From http://img.gawkerassets.com/img/17fq078m8os00jpg/medium.jpg
Since this is a review on this site, this cannot end without briefly talking about the music. Some of it is dated but appropriate for the material. Some of it however is legitimately great; it’s not up to the quality of the famous cut-and-paste film Shogun Assassin (1980), whose score is combined with the images to add to its ghostly, phantasmagorical tone, but Ninja Terminator’s music choices adds to it immensely. Researching, it appears that Ho had no issues with “borrowing” music from other sources and there is a possibility that some of the music in the film is by Pink Floyd and Tangerine Dream. It’s an exceptionally dubious practice to take for a film that may have made money only for Ho and Lai, but decades later it is actually inspired and effective. How these films have not occurred the wrath of the original musicians, especially since they have been released on DVD unlike rip-off films that have borrowed music too, I have no idea.
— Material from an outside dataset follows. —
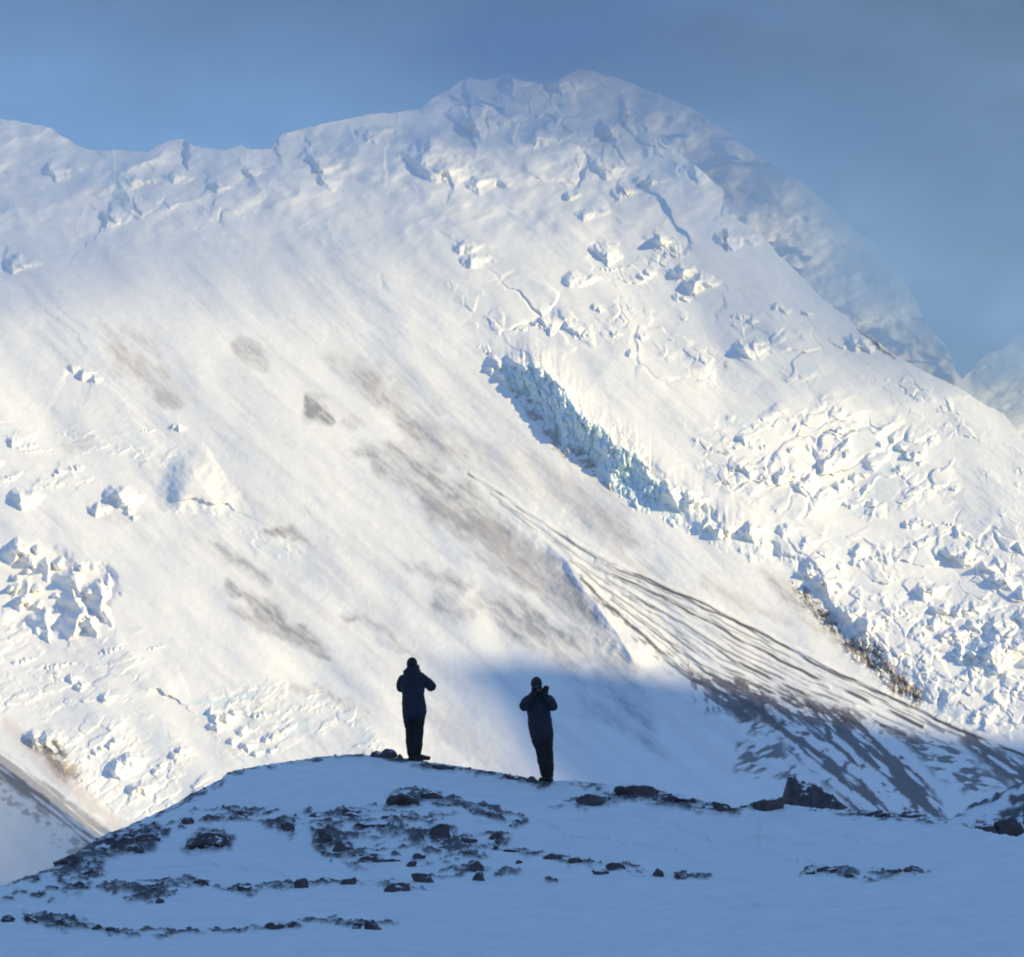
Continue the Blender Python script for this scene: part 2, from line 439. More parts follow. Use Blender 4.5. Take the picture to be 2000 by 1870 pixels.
for (x_, y_, w_, h_, a_) in [(110,1060,50,50,20),(205,1075,45,40,20),(390,1100,20,40,80),(490,1110,24,30,60),(450,1175,24,24,0),(925,1135,35,30,10),(870,1030,70,20,5),(910,1045,24,40,60),(1020,1000,70,25,20),(1130,1020,26,26,20),(1330,1140,100,50,20),(1410,1130,34,26,0),(880,1160,60,60,40),(340,790,90,50,20),(375,845,90,15,0),
    (500,870,30,60,70),(650,880,140,60,30),(540,740,60,40,20),(490,505,80,30,5),(405,550,30,70,80),(205,560,40,30,20),(540,740,60,36,20),(320,1000,36,20,30),(640,960,60,24,15),(1540,1000,40,30,20),(75,1060,30,16,0),(270,1100,60,20,10),(30,1080,50,12,0)]:
    SER.append((1000 + .503 * x_, 100 + .503 * y_, .503 * w_, .503 * h_, a_))
for t_ in [(151,730,70,18,28),(338,834,20,10,20),(285,842,28,6,-5),(14,865,22,14,0),(46,872,46,9,-12),(70,881,52,5,-5),(106,925,22,9,-30),(144,913,28,9,-15),(12,932,20,7,-10),(20,975,46,38,-20),(211,971,34,36,50),(240,1000,50,13,40),(165,992,42,26,30),
           (130,1326,25,16,-30),(150,1340,22,12,-40),(187,1363,32,20,-10),(398,1388,24,15,20),(424,1402,30,17,0),(446,1392,20,12,20),(410,1420,26,14,0),(458,1427,24,15,0),(440,1446,22,13,10),(468,1458,26,17,20),(490,1470,20,13,0),(520,1466,18,12,20),(211,1451,32,13,-30),(225,1497,62,27,-35),(260,1540,38,22,0),(300,1500,30,12,-30),(340,1470,30,14,-30),(180,1470,40,12,-35),(520,1440,30,14,-10),(500,1395,30,10,-10),(70,1445,50,28,0),(110,1300,60,9,-12),(40,1290,46,10,-12),(210,1270,50,8,-14),(300,1265,36,7,-14)]:
    SER.append(t_)
for q_ in SER: serac(*q_)
for q_ in [(893,232,50,62,70),(964,160,60,28,0),(1056,166,84,30,0),(1142,250,84,40,20),(1031,270,43,31,20),(789,308,60,56,40),(854,340,49,31,20),(915,359,36,30,0),(1147,332,30,56,80),(1203,371,18,36,80),(1252,355,36,18,0),(588,312,40,50,70),(241,356,45,22,30),(191,421,60,26,25),(402,366,40,20,-15),
           (624,354,20,24,0),(5,512,24,44,70),(880,480,44,22,45),(900,510,36,20,45),(700,262,30,40,60),(1300,268,40,30,20),(1330,330,50,40,30),(1400,470,44,30,30),(1120,420,50,22,20),(470,335,30,18,20),(320,345,34,20,10),(80,330,50,26,20),(1090,545,70,26,10)]: serac(*q_, k=1.0, q=.4, soft=True)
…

No one care, no one knows about their existence, or Roger Waters really adores cut-and-paste ninja films. We will never know.

From http://www.videotapeswapshop.co.uk/wp-content/uploads/2011/09/ninja-terminator03.jpg
There films of Godfrey Ho – not taking into account his self directed films, the ones he made with Cynthia Rothrock, or those made by other directors he merely put his name on and claimed for himself – can be hit-and-miss, as to be expected from a technique that can work immensely but also creates many unusable results even for artists who are using it for more than commerce. When they do succeed like Ninja Terminator, they do so greatly and its disappointing to merely dismiss them as guilty pleasures as, while it will be difficult to defend it to friends and loved ones, its Frankenstein form and tone is inspired and avoids the pitfalls of completely original material that falls into generic tropes. With this film generic tropes are cut to shred like an unfortunate watermelon Richard Harrison practices on with his katana and is repeated again later in the film to compensate for the lack of a second training montage.